I have a few quick ones for you.

1.I asked my 15 year old to pass me an empty cup and plate that is on the other side of the room. He ignored me so I asked him again. Then he grunted that it was not his but his brother's (which could be true) and kept playing his game.

I am trying not to escalate things and become aggressive. Also trying to pick my I ignored him but did stay calm and walked away. Let me know if this is right?

>>>>>>>>>> Small problems get small consequences. The next time you request that your son do something, but he refuses, say, “If you choose not to do what I asked, you’ll choose the consequence, which is __________” (pick something small and relevant).

>>>>>>> In the case of not helping with a small chore related to eating, maybe take away all snacks for one evening (i.e., no chips, cookies, etc.).

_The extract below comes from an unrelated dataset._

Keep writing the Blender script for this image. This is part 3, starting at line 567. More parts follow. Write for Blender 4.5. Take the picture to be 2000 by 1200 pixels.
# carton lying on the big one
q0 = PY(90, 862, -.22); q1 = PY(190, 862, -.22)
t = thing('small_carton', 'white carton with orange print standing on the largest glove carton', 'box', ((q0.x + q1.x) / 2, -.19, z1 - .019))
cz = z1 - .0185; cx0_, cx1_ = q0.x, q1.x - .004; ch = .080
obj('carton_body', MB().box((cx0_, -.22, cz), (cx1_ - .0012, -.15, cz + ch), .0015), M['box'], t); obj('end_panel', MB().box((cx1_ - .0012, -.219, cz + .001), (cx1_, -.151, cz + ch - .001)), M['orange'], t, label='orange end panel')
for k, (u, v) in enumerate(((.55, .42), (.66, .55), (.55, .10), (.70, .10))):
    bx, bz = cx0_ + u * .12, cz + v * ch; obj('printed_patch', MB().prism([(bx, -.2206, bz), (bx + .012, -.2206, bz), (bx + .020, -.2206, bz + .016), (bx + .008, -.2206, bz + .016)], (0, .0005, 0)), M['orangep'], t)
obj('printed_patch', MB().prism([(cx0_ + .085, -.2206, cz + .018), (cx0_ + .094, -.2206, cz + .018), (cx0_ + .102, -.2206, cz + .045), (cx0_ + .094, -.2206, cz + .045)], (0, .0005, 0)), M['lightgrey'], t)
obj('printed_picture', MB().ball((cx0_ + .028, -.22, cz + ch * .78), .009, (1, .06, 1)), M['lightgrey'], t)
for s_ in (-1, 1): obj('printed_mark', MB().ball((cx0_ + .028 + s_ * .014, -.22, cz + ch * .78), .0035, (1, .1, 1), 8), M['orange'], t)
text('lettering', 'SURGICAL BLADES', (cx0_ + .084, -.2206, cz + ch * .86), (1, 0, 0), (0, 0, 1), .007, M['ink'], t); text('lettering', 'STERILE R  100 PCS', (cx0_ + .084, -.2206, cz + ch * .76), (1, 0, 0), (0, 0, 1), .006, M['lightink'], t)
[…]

2. We loved your idea of a chore a week. Our kids right now has virtually no chores! So we wanted to start really slow...and said...2 times a day you have to put your clothes, towels, dirty sports thing in your hamper if you want to go out or have friends come over on the weekend. His siblings did EXCELLENT with this but Ryan the 15 year old did OK not great. He usually did better with gentle coaxing. One day I noticed that he did not do I left him a reminder note. I came home 2 hours later and saw the note gone but he still had not complied? What should I do?

>>>>>>>>>>> Put on your poker face and follow through with the consequence: he doesn’t go anywhere that evening.

>>>>>>>>>>>Allow him to make mistakes (i.e., poor choices) – it’s how he will learn to make better choices. Don’t attempt save him from “non-compliance.” (The ‘reminder note’ is a good idea, but it doesn’t matter what he does with the note, after all, it’s his note).